Perhaps most notably on the TV front, AT&T now owns HBO, which of course is home to massive hits like Westworld and Game of Thrones, along with first-run distribution rights with studios like Dreamworks, 20th Century Fox, Universal and Warner Bros. It also owns the Cinemax premium movie channel; and, Turner Broadcasting, which includes Boomerang, Cartoon Network, CNN, TBS, TNT, Turner Classic Movies. It also includes Turner Sports, one of the sports giants in the US, with premium rights to major leagues and a raft of important sports websites like Bleacher Report, NBA.com, PGA.com, NCAA.com and NBA TV.

On the studio front, AT&T gains comic book specialist DC Entertainment, which is a subdivision of Warner Bros; Warner Bros itself, which is one of the “big six” movie studios.

In short, AT&T had solidified its market power over both content creation and the distribution of that content – much like Comcast/NBCUniversal. The difference however is that the Comcast mega-merger was approved only with conditions meant to combat and monopolistic abuse -- Judge Richard Leon in the US District Court for the District of Columbia last week imposed no such caveats.

Leon said that he would allow the merger regardless of the antitrust objections of the US Department of Justice, arguing that the combined company, despite its size and breadth of assets, has real competition in the form of Netflix, Hulu, Facebook and Google.

However, the judge failed to take into account that all OTT players depend heavily on open access to AT&T’s network to reach consumers.

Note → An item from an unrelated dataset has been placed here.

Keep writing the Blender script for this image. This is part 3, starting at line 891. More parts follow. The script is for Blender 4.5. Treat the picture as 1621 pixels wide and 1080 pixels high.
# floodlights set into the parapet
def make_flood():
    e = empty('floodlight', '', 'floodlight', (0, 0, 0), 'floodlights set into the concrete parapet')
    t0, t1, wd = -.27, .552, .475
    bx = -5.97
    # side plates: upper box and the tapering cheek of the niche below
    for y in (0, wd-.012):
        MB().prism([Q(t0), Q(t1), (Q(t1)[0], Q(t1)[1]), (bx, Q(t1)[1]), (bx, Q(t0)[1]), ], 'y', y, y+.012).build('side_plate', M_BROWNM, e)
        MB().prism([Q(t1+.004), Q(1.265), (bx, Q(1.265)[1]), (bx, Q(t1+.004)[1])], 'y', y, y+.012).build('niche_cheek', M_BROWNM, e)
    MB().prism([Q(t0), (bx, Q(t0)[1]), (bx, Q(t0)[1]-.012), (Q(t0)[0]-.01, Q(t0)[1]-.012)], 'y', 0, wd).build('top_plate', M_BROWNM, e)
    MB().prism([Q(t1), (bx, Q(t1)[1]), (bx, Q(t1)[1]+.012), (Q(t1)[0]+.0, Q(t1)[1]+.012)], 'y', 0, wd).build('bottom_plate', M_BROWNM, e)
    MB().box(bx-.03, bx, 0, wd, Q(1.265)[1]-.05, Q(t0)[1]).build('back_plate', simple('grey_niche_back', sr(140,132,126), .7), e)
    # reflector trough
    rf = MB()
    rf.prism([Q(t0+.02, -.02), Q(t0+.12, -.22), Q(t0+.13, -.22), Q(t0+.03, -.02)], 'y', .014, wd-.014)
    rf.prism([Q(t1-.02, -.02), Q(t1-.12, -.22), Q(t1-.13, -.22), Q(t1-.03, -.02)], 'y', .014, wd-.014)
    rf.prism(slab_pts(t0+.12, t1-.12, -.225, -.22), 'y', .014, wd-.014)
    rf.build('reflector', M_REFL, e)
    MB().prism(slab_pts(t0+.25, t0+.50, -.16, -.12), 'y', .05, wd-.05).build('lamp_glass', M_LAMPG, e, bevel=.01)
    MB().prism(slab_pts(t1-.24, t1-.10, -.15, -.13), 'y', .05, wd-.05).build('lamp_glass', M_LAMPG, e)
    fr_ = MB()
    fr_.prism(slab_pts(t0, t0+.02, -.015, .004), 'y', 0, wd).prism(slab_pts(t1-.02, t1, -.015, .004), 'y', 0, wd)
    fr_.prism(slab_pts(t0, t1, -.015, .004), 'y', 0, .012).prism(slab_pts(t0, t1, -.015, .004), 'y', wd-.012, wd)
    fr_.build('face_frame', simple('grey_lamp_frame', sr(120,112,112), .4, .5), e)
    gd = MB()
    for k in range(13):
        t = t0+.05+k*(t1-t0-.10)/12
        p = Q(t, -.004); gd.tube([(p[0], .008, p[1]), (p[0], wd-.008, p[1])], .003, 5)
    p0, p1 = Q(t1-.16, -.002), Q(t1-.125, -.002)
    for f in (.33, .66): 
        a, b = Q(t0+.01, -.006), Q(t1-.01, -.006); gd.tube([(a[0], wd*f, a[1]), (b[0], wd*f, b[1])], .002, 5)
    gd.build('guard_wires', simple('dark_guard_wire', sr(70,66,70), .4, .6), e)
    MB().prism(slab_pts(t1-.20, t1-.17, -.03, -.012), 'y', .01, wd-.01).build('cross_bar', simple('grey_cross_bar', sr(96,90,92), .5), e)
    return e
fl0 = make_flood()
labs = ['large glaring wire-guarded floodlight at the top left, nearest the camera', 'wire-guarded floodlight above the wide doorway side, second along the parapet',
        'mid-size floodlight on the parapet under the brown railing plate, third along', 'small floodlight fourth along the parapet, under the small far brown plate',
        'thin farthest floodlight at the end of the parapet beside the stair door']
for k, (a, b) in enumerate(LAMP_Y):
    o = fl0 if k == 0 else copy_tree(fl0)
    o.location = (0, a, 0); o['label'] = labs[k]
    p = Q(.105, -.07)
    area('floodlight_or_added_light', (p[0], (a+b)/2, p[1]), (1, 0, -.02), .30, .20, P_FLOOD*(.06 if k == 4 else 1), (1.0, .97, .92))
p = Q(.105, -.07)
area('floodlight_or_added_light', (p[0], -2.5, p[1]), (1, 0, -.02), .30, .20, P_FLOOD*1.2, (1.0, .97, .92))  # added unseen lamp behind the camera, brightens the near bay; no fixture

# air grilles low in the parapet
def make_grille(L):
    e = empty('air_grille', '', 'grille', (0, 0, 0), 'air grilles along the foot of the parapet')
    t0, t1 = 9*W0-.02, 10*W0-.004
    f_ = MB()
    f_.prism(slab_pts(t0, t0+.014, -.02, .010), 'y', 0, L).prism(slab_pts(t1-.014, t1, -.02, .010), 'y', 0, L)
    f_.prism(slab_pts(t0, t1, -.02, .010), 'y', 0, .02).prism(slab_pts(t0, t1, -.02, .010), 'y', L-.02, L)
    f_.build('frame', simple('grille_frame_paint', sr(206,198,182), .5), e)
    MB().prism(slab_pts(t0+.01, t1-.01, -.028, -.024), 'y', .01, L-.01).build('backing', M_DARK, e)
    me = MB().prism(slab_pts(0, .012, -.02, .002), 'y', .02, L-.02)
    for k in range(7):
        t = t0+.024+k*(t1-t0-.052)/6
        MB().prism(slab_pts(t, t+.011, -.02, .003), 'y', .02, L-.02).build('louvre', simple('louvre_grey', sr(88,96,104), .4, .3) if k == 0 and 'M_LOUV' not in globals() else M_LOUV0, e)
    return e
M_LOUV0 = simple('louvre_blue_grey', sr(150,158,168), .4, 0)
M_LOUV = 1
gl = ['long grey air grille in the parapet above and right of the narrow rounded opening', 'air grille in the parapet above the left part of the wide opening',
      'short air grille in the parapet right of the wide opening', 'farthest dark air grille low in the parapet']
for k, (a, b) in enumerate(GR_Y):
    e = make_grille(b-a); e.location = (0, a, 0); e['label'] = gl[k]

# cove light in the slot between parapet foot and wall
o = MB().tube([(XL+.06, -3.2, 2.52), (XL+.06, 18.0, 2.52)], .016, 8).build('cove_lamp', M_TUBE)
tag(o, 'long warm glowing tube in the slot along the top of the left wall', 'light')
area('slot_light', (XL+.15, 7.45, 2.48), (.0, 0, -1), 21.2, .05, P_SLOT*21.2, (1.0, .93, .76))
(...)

And with net neutrality regulations being rejected by the GOP-lead FCC, the lack of prohibitions on the combined company’s behaviour came as a surprise.

The DoJ also lodged its concern: "We continue to believe that the pay-TV market will be less competitive and less innovative as a result of the proposed merger between AT&T and Time Warner,” said Assistant Attorney General Makan Delrahim. “We will closely review the Court's opinion and consider next steps in light of our commitment to preserving competition for the benefit of American consumers.”

In any event, the development also offers real impact on a number of other mega-mergers that are pending or upcoming.

These include Disney and Comcast’s rival deals for the media assets of Fox; Fox, Disney and/or Comcast competing for Sky; and, it’s also likely raise the chances that a proposed merger between Sprint and T-Mobile, the third and fourth biggest US wireless providers, will be allowed to go through.